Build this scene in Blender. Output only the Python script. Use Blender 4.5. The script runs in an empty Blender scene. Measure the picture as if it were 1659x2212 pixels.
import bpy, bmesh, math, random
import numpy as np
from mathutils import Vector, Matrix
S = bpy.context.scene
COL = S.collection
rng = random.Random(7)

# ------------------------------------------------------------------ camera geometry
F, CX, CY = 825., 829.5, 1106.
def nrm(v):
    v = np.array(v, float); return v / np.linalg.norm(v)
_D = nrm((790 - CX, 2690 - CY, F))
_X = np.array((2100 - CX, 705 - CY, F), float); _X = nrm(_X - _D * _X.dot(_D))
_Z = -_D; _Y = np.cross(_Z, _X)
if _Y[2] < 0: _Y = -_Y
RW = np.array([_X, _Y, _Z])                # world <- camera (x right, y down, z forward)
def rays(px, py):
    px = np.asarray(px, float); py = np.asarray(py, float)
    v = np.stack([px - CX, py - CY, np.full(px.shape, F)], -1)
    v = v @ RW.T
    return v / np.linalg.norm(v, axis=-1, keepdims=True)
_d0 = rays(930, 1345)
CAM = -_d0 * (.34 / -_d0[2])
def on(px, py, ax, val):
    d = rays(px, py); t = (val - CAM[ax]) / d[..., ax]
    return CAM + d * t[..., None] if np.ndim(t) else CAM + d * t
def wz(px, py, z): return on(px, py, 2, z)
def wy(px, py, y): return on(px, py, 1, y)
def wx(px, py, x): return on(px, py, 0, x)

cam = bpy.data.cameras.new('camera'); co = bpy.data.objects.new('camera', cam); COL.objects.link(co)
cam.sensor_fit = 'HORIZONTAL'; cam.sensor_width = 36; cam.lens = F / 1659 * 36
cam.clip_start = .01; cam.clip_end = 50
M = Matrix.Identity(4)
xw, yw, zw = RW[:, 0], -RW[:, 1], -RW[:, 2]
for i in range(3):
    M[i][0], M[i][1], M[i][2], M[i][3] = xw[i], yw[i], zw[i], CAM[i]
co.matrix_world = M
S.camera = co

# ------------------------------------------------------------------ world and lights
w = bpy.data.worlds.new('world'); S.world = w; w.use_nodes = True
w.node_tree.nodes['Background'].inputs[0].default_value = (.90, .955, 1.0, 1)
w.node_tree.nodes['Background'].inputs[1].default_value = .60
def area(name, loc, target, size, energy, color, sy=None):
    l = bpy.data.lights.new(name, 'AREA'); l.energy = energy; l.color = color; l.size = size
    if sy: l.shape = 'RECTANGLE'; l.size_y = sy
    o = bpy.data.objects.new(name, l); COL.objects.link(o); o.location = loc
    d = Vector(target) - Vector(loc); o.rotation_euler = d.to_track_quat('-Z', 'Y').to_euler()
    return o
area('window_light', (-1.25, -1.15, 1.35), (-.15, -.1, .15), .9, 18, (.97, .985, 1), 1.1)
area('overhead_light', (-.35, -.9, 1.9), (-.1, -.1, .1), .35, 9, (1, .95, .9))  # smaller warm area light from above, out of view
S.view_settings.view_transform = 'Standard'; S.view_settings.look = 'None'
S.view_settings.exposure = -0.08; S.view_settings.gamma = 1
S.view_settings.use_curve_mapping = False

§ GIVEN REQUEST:
Reprint the data above from the opening line to the line holding "rng = random.Random(7)", inclusive, and nothing else.

§ WRITTEN ANSWER:
Build this scene in Blender. Output only the Python script. Use Blender 4.5. The script runs in an empty Blender scene. Measure the picture as if it were 1659x2212 pixels.
import bpy, bmesh, math, random
import numpy as np
from mathutils import Vector, Matrix
S = bpy.context.scene
COL = S.collection
rng = random.Random(7)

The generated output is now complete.